The lines beneath this instruction, from the first through the one containing "MB().tube(rel([d_ + V((0.003, 0.012, 0)), d_", must be transcribed exactly; no other line belongs in the output.

--- start of DATA ---

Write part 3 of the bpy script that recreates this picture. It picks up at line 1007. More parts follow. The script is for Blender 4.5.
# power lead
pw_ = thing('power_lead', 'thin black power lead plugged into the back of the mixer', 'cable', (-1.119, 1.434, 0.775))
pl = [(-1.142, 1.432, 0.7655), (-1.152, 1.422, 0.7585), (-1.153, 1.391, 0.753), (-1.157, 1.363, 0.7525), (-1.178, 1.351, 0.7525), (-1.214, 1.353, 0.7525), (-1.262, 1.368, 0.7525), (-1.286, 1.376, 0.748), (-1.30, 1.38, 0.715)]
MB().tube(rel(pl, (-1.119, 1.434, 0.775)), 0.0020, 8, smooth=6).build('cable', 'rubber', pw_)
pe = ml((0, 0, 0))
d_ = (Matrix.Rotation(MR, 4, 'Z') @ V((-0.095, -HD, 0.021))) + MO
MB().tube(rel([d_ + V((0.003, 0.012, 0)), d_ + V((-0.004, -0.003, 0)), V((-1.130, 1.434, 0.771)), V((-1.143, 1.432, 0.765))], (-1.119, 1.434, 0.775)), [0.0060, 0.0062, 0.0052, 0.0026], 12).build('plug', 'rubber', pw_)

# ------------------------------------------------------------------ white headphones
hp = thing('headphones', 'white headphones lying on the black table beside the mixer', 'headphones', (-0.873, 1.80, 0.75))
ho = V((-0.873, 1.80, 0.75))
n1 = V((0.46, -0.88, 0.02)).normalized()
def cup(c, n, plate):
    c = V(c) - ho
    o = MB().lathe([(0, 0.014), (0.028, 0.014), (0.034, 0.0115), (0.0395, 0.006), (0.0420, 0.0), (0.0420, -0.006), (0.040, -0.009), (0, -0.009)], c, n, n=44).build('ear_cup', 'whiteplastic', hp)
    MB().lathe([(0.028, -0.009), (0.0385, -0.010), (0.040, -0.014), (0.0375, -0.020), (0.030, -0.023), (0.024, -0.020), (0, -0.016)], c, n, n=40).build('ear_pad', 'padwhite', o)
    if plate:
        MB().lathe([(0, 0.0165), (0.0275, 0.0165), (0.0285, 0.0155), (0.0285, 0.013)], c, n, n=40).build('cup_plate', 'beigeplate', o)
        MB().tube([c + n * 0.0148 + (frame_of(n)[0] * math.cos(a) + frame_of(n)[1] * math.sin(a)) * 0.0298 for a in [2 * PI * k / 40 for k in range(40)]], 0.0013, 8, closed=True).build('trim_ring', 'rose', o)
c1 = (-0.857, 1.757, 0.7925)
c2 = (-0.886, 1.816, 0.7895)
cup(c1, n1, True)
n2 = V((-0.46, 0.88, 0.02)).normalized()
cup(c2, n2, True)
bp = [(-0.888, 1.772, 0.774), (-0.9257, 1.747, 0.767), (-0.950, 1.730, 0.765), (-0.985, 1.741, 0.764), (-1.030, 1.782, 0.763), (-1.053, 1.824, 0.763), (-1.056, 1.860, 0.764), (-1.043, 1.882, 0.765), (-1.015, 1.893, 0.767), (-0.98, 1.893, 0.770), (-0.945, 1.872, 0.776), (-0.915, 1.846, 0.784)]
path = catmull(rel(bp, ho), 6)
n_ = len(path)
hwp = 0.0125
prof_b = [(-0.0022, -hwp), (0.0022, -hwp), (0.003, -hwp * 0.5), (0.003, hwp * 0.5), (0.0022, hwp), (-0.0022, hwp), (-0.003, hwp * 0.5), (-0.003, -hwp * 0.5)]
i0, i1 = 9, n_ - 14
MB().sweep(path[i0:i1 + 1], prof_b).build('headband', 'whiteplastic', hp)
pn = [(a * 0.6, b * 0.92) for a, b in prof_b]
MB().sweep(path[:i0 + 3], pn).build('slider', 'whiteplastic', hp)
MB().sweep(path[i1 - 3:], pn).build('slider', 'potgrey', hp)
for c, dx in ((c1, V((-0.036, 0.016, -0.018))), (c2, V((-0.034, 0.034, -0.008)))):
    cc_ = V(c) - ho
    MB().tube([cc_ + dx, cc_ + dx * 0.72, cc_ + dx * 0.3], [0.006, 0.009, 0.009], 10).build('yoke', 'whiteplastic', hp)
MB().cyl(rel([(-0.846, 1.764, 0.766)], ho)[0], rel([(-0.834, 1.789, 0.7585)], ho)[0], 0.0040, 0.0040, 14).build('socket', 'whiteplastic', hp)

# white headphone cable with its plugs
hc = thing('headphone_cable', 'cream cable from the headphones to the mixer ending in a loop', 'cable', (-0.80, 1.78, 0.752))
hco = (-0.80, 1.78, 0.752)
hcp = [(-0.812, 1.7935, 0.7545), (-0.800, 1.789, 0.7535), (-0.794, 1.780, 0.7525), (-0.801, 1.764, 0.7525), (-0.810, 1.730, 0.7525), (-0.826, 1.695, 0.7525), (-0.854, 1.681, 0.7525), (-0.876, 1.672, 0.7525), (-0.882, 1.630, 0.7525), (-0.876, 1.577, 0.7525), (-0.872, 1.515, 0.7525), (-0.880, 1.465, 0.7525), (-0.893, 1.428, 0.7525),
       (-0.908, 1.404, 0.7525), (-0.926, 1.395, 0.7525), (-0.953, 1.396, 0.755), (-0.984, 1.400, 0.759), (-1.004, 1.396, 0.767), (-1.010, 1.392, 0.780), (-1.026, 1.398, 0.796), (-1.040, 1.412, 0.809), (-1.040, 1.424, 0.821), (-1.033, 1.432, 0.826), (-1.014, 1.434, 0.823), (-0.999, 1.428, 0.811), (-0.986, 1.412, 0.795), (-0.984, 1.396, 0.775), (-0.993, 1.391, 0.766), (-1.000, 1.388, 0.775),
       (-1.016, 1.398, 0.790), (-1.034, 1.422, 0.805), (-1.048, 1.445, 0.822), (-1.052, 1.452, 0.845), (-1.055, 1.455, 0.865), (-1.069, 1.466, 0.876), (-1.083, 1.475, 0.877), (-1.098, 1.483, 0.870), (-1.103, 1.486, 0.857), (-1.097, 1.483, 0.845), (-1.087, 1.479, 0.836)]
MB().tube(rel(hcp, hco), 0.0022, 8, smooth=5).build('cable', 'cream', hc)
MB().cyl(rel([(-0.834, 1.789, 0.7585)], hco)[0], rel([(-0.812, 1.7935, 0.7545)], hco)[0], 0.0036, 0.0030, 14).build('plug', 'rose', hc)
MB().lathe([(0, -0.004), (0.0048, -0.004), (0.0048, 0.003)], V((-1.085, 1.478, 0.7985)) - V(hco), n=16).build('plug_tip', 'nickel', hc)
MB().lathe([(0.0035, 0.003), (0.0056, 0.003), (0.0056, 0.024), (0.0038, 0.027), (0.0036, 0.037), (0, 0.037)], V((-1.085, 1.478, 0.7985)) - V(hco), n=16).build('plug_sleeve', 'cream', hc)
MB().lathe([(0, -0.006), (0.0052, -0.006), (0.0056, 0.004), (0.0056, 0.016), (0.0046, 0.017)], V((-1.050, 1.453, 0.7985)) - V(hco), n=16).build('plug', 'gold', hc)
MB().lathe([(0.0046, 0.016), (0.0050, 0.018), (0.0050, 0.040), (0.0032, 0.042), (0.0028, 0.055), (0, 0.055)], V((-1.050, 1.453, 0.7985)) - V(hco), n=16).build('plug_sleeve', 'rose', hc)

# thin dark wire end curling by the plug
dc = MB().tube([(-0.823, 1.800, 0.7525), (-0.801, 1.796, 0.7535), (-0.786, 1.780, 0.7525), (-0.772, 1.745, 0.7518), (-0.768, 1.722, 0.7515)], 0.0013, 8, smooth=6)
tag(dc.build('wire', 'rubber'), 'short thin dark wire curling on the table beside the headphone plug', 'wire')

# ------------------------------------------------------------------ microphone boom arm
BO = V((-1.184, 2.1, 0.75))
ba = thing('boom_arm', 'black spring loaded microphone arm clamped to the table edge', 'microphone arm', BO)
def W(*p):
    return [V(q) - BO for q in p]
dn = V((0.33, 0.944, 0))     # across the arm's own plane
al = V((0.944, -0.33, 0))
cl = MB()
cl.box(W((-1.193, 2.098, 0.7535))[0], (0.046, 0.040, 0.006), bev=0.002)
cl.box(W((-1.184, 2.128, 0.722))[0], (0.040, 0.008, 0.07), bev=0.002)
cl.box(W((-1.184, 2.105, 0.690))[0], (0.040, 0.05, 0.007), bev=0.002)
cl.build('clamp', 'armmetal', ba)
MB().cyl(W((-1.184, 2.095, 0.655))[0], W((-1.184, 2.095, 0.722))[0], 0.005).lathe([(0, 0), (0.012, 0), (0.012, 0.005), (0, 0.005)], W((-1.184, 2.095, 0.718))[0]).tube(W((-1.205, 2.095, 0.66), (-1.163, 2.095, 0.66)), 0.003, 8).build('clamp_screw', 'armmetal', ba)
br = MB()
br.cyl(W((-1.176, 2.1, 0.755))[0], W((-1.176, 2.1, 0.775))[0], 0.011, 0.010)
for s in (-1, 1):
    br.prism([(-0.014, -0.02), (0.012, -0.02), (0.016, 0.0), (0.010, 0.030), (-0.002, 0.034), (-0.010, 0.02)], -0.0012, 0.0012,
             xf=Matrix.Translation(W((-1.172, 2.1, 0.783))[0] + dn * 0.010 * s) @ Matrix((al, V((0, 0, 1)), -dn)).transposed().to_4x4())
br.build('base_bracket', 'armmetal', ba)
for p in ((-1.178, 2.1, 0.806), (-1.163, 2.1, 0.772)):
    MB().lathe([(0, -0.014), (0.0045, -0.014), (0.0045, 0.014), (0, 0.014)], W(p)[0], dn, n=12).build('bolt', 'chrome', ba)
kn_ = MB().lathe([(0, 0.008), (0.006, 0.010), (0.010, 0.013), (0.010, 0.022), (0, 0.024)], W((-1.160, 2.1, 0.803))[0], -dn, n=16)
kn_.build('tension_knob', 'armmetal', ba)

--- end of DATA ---

* FULL RESPONSE *
Write part 3 of the bpy script that recreates this picture. It picks up at line 1007. More parts follow. The script is for Blender 4.5.
# power lead
pw_ = thing('power_lead', 'thin black power lead plugged into the back of the mixer', 'cable', (-1.119, 1.434, 0.775))
pl = [(-1.142, 1.432, 0.7655), (-1.152, 1.422, 0.7585), (-1.153, 1.391, 0.753), (-1.157, 1.363, 0.7525), (-1.178, 1.351, 0.7525), (-1.214, 1.353, 0.7525), (-1.262, 1.368, 0.7525), (-1.286, 1.376, 0.748), (-1.30, 1.38, 0.715)]
MB().tube(rel(pl, (-1.119, 1.434, 0.775)), 0.0020, 8, smooth=6).build('cable', 'rubber', pw_)
pe = ml((0, 0, 0))
d_ = (Matrix.Rotation(MR, 4, 'Z') @ V((-0.095, -HD, 0.021))) + MO
MB().tube(rel([d_ + V((0.003, 0.012, 0)), d_ + V((-0.004, -0.003, 0)), V((-1.130, 1.434, 0.771)), V((-1.143, 1.432, 0.765))], (-1.119, 1.434, 0.775)), [0.0060, 0.0062, 0.0052, 0.0026], 12).build('plug', 'rubber', pw_)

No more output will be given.